** OBJECTIVE **
Every line of the material is to be quoted verbatim, minus the pictures.

|---|

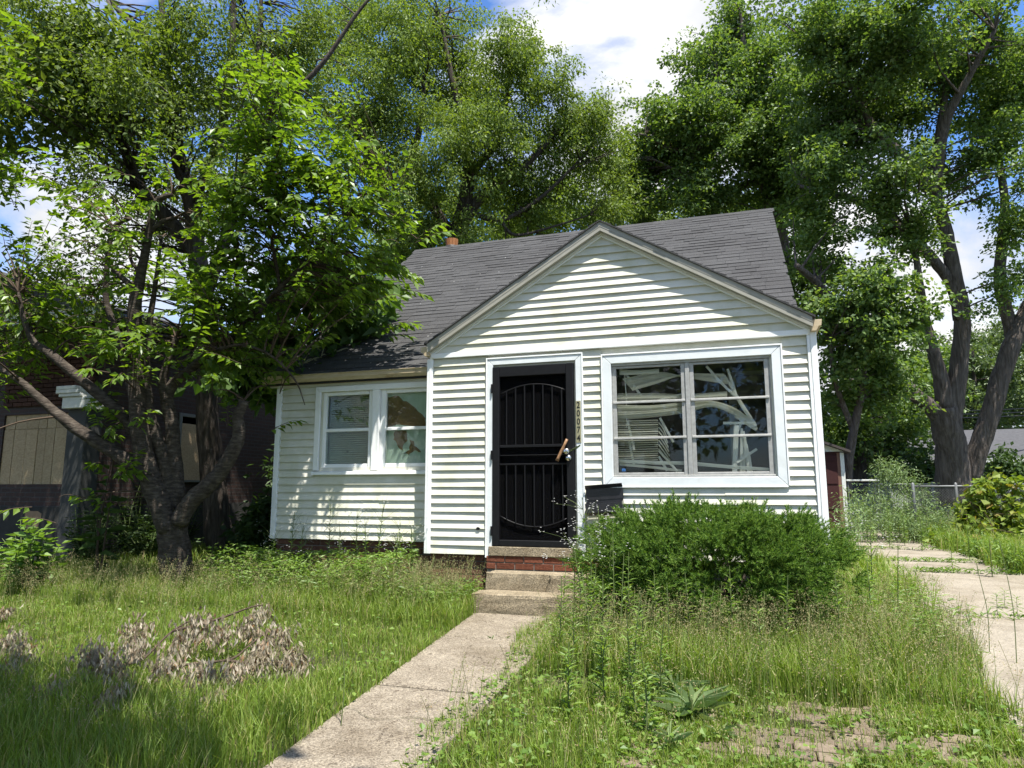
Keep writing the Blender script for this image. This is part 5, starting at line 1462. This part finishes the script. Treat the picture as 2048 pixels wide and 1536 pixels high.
# ---- the yew bush
yw = empty('yew_bush', (2.3, -.95, -.66), 'wide dark green yew bush under the picture window', 'bush')
def yew():
    sh, dirs = [], []
    c0 = np.array([2.33, -.92, -.13]); R0 = np.array([1.05, .62, .52])
    nc = 420; per = 15; n_ = nc * per
    Dc = rdir(nc); Dc[:, 2] = np.abs(Dc[:, 2]) * np.where(rng.random(nc) < .38, -.85, .95)
    Dc = nrm(Dc)
    rr = .60 + .46 * rng.random(nc) ** .8
    C_ = c0 + Dc * R0 * rr[:, None]
    C_[:, 2] = np.where(Dc[:, 2] > 0, C_[:, 2], c0[2] + Dc[:, 2] * .56 * rr)
    D = np.repeat(Dc, per, 0)
    od = nrm(rdir(n_) + D * .5 + np.array([0, 0, .25]))
    C_[:, 2] = np.where(Dc[:, 2] > 0, c0[2] + (Dc[:, 2] ** .62) * R0[2] * rr * .96, C_[:, 2])
    P_ = np.repeat(C_, per, 0) + od * np.array([.115, .10, .085]) * rng.random((n_, 1)) ** .5
    dr = nrm(od * .8 + D * .6 + np.array([0, 0, .35]) + rng.normal(size=(n_, 3)) * .2)
    # darker core shoots
    nk = 900; Dk = rdir(nk); Pk = c0 + Dk * R0 * (.35 + .4 * rng.random((nk, 1))); Pk[:, 2] = np.maximum(Pk[:, 2], -.6)
    P_ = np.vstack([P_, Pk]); dr = np.vstack([dr, Dk])
    # leader shoots sticking out
    ex = [(1.98, -.75, .30), (2.03, -.8, .38), (2.1, -.7, .33), (1.6, -.8, .22), (2.35, -.75, .27), (2.62, -.7, .31), (2.85, -.8, .28), (3.05, -.8, .24), (2.06, -.78, .44), (1.85, -.78, .30), (1.35, -.9, .10)]
    Pe, de = [], []
    for e_ in ex:
        for _ in range(14):
            Pe.append(np.array(e_) + rng.normal(size=3) * np.array([.07, .06, .06])); de.append(nrm(np.array([rng.normal() * .4, rng.normal() * .4, 1])))
    P_ = np.vstack([P_, Pe]); dr = np.vstack([dr, de])
    n_ = len(P_)
    P_[:, 1] = np.minimum(P_[:, 1], -.06)
    m_ = 40
    t = np.tile(np.linspace(-.2, 1, m_), n_).reshape(n_, m_)
    Ls = .105 * (.6 + .8 * rng.random((n_, 1)))
    base = P_[:, None, :] + dr[:, None, :] * (t * Ls)[..., None]
    base[..., 2] -= (t * t * .02)
    ph = rng.random((n_, m_)) * 2 * np.pi
    s1 = nrm(np.cross(dr, rng.normal(size=(n_, 3)))); s2 = np.cross(dr, s1)
    rad_ = s1[:, None, :] * np.cos(ph)[..., None] + s2[:, None, :] * np.sin(ph)[..., None]
    A = nrm(rad_ * .8 + dr[:, None, :] * (.55 + .5 * np.maximum(t, 0))[..., None])
    N_ = n_ * m_
    A = A.reshape(-1, 3); B_ = base.reshape(-1, 3)
    leaf_obj('foliage', (B_, A, rdir(N_), .030 * (.7 + .6 * rng.random(N_)), np.full(N_, .0072)), M['needle'], yw, 2)
    tb2 = MB()
    for k in range(34):
        a = np.array([2.4 + random.uniform(-.35, .35), -.85 + random.uniform(-.15, .15), -.68]); e_ = P_[random.randrange(4500)]
        tb2.tube(spline([a, (a + e_) / 2 + np.array([0, 0, -.06]), e_], 3), list(np.linspace(.028, .005, 7)), 5, cap=False)
    tag(tb2.build('branches', M['bark_cherry'], yw, smooth=True), kind='stuff')
yew()

# ---- vine over the fence at the right
vn = empty('grape_vine', (7.6, 6.2, -.5), 'sunlit yellow-green vine climbing over the fence end post at right edge', 'vine')
d = 13.6
cen, D = crown_points([(1960, 985, 26, 14.0), (2000, 965, 26, 14), (2035, 985, 28, 13.8), (1940, 1020, 26, 14), (1985, 1030, 36, 13.8), (2030, 1040, 36, 13.6), (1950, 1060, 32, 13.6), (2000, 1085, 42, 13.2), (1930, 1085, 22, 13.4), (2045, 1095, 40, 12.8), (1890, 1075, 24, 13.4), (1960, 1105, 26, 13.0), (1985, 945, 14, 14), (2030, 945, 15, 14)], 210, .2)
leaf_parts(crown(cen, D, 9, .12, .125, .115, .5, .7), M['vine_leaf'], vn, 300, 1)
s = MB()
for k in range(26):
    a = cen[random.randrange(len(cen))]; b_ = cen[random.randrange(len(cen))]
    if np.linalg.norm(a - b_) < 1.0: s.tube(spline([a, (a + b_) / 2 + rng.normal(size=3) * .06, b_], 3), .006, 4, cap=False)
s.tube(spline([P(2030, 1100, 14.2), P(2026, 1030, 14.2), P(2034, 960, 14.1)], 4), .014, 5)
s.build('stem', M['twig'], vn, smooth=True)

# tall weeds in front of the back fence
def weedbank(name, label, blobs, mat, nc, per, cr, ln, wd, cat='weeds'):
    cen, D = crown_points(blobs, nc, .1)
    r = empty(name, (float(cen[:, 0].mean()), float(cen[:, 1].mean()), G(0, cen[:, 1].mean())), label, cat)
    leaf_obj('foliage', crown(cen, D, per, cr, ln, wd, .1, 1.0), mat, r)
    s = MB()
    for c in cen[::3]:
        g_ = G(c[0], c[1]); s.tube([(c[0] + random.uniform(-.08, .08), c[1], g_ - .02), c + np.array([0, 0, .1])], [.007, .003], 3, cap=False)
    s.build('stem', M['stem_green'], r)
weedbank('tall_weeds', 'grey-green tall weeds heaped before the back fence beyond the driveway', [(1740, 1010, 40, 15.5), (1790, 960, 42, 15.5), (1775, 1020, 45, 15), (1830, 1015, 38, 15), (1850, 1050, 40, 14.5), (1800, 1050, 38, 14.3), (1730, 1050, 30, 14.5), (1885, 1040, 30, 14.2), (1700, 1010, 26, 11.5), (1720, 1040, 26, 11), (1690, 1040, 22, 10.5), (1770, 935, 25, 15.5), (1835, 980, 25, 15)], M['weed_pale'], 340, 26, .14, .075, .02)
weedbank('tall_weeds', 'leafy roadside weeds along the right edge of the driveway', [(2030, 1125, 26, 11), (1990, 1115, 22, 11.6), (2047, 1150, 24, 10.2), (1925, 1110, 22, 12.6), (2040, 1110, 30, 9.6), (2000, 1100, 26, 10.6), (1960, 1098, 24, 11.6), (1900, 1088, 24, 13), (1870, 1075, 24, 14)], M['weed'], 230, 26, .1, .08, .02)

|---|

** THE ANSWER **
Keep writing the Blender script for this image. This is part 5, starting at line 1462. This part finishes the script. Treat the picture as 2048 pixels wide and 1536 pixels high.
# ---- the yew bush
yw = empty('yew_bush', (2.3, -.95, -.66), 'wide dark green yew bush under the picture window', 'bush')
def yew():
    sh, dirs = [], []
    c0 = np.array([2.33, -.92, -.13]); R0 = np.array([1.05, .62, .52])
    nc = 420; per = 15; n_ = nc * per
    Dc = rdir(nc); Dc[:, 2] = np.abs(Dc[:, 2]) * np.where(rng.random(nc) < .38, -.85, .95)
    Dc = nrm(Dc)
    rr = .60 + .46 * rng.random(nc) ** .8
    C_ = c0 + Dc * R0 * rr[:, None]
    C_[:, 2] = np.where(Dc[:, 2] > 0, C_[:, 2], c0[2] + Dc[:, 2] * .56 * rr)
    D = np.repeat(Dc, per, 0)
    od = nrm(rdir(n_) + D * .5 + np.array([0, 0, .25]))
    C_[:, 2] = np.where(Dc[:, 2] > 0, c0[2] + (Dc[:, 2] ** .62) * R0[2] * rr * .96, C_[:, 2])
    P_ = np.repeat(C_, per, 0) + od * np.array([.115, .10, .085]) * rng.random((n_, 1)) ** .5
    dr = nrm(od * .8 + D * .6 + np.array([0, 0, .35]) + rng.normal(size=(n_, 3)) * .2)
    # darker core shoots
    nk = 900; Dk = rdir(nk); Pk = c0 + Dk * R0 * (.35 + .4 * rng.random((nk, 1))); Pk[:, 2] = np.maximum(Pk[:, 2], -.6)
    P_ = np.vstack([P_, Pk]); dr = np.vstack([dr, Dk])
    # leader shoots sticking out
    ex = [(1.98, -.75, .30), (2.03, -.8, .38), (2.1, -.7, .33), (1.6, -.8, .22), (2.35, -.75, .27), (2.62, -.7, .31), (2.85, -.8, .28), (3.05, -.8, .24), (2.06, -.78, .44), (1.85, -.78, .30), (1.35, -.9, .10)]
    Pe, de = [], []
    for e_ in ex:
        for _ in range(14):
            Pe.append(np.array(e_) + rng.normal(size=3) * np.array([.07, .06, .06])); de.append(nrm(np.array([rng.normal() * .4, rng.normal() * .4, 1])))
    P_ = np.vstack([P_, Pe]); dr = np.vstack([dr, de])
    n_ = len(P_)
    P_[:, 1] = np.minimum(P_[:, 1], -.06)
    m_ = 40
    t = np.tile(np.linspace(-.2, 1, m_), n_).reshape(n_, m_)
    Ls = .105 * (.6 + .8 * rng.random((n_, 1)))
    base = P_[:, None, :] + dr[:, None, :] * (t * Ls)[..., None]
    base[..., 2] -= (t * t * .02)
    ph = rng.random((n_, m_)) * 2 * np.pi
    s1 = nrm(np.cross(dr, rng.normal(size=(n_, 3)))); s2 = np.cross(dr, s1)
    rad_ = s1[:, None, :] * np.cos(ph)[..., None] + s2[:, None, :] * np.sin(ph)[..., None]
    A = nrm(rad_ * .8 + dr[:, None, :] * (.55 + .5 * np.maximum(t, 0))[..., None])
    N_ = n_ * m_
    A = A.reshape(-1, 3); B_ = base.reshape(-1, 3)
    leaf_obj('foliage', (B_, A, rdir(N_), .030 * (.7 + .6 * rng.random(N_)), np.full(N_, .0072)), M['needle'], yw, 2)
    tb2 = MB()
    for k in range(34):
        a = np.array([2.4 + random.uniform(-.35, .35), -.85 + random.uniform(-.15, .15), -.68]); e_ = P_[random.randrange(4500)]
        tb2.tube(spline([a, (a + e_) / 2 + np.array([0, 0, -.06]), e_], 3), list(np.linspace(.028, .005, 7)), 5, cap=False)
    tag(tb2.build('branches', M['bark_cherry'], yw, smooth=True), kind='stuff')
yew()

# ---- vine over the fence at the right
vn = empty('grape_vine', (7.6, 6.2, -.5), 'sunlit yellow-green vine climbing over the fence end post at right edge', 'vine')
d = 13.6
cen, D = crown_points([(1960, 985, 26, 14.0), (2000, 965, 26, 14), (2035, 985, 28, 13.8), (1940, 1020, 26, 14), (1985, 1030, 36, 13.8), (2030, 1040, 36, 13.6), (1950, 1060, 32, 13.6), (2000, 1085, 42, 13.2), (1930, 1085, 22, 13.4), (2045, 1095, 40, 12.8), (1890, 1075, 24, 13.4), (1960, 1105, 26, 13.0), (1985, 945, 14, 14), (2030, 945, 15, 14)], 210, .2)
leaf_parts(crown(cen, D, 9, .12, .125, .115, .5, .7), M['vine_leaf'], vn, 300, 1)
s = MB()
for k in range(26):
    a = cen[random.randrange(len(cen))]; b_ = cen[random.randrange(len(cen))]
    if np.linalg.norm(a - b_) < 1.0: s.tube(spline([a, (a + b_) / 2 + rng.normal(size=3) * .06, b_], 3), .006, 4, cap=False)
s.tube(spline([P(2030, 1100, 14.2), P(2026, 1030, 14.2), P(2034, 960, 14.1)], 4), .014, 5)
s.build('stem', M['twig'], vn, smooth=True)

# tall weeds in front of the back fence
def weedbank(name, label, blobs, mat, nc, per, cr, ln, wd, cat='weeds'):
    cen, D = crown_points(blobs, nc, .1)
    r = empty(name, (float(cen[:, 0].mean()), float(cen[:, 1].mean()), G(0, cen[:, 1].mean())), label, cat)
    leaf_obj('foliage', crown(cen, D, per, cr, ln, wd, .1, 1.0), mat, r)
    s = MB()
    for c in cen[::3]:
        g_ = G(c[0], c[1]); s.tube([(c[0] + random.uniform(-.08, .08), c[1], g_ - .02), c + np.array([0, 0, .1])], [.007, .003], 3, cap=False)
    s.build('stem', M['stem_green'], r)
weedbank('tall_weeds', 'grey-green tall weeds heaped before the back fence beyond the driveway', [(1740, 1010, 40, 15.5), (1790, 960, 42, 15.5), (1775, 1020, 45, 15), (1830, 1015, 38, 15), (1850, 1050, 40, 14.5), (1800, 1050, 38, 14.3), (1730, 1050, 30, 14.5), (1885, 1040, 30, 14.2), (1700, 1010, 26, 11.5), (1720, 1040, 26, 11), (1690, 1040, 22, 10.5), (1770, 935, 25, 15.5), (1835, 980, 25, 15)], M['weed_pale'], 340, 26, .14, .075, .02)
weedbank('tall_weeds', 'leafy roadside weeds along the right edge of the driveway', [(2030, 1125, 26, 11), (1990, 1115, 22, 11.6), (2047, 1150, 24, 10.2), (1925, 1110, 22, 12.6), (2040, 1110, 30, 9.6), (2000, 1100, 26, 10.6), (1960, 1098, 24, 11.6), (1900, 1088, 24, 13), (1870, 1075, 24, 14)], M['weed'], 230, 26, .1, .08, .02)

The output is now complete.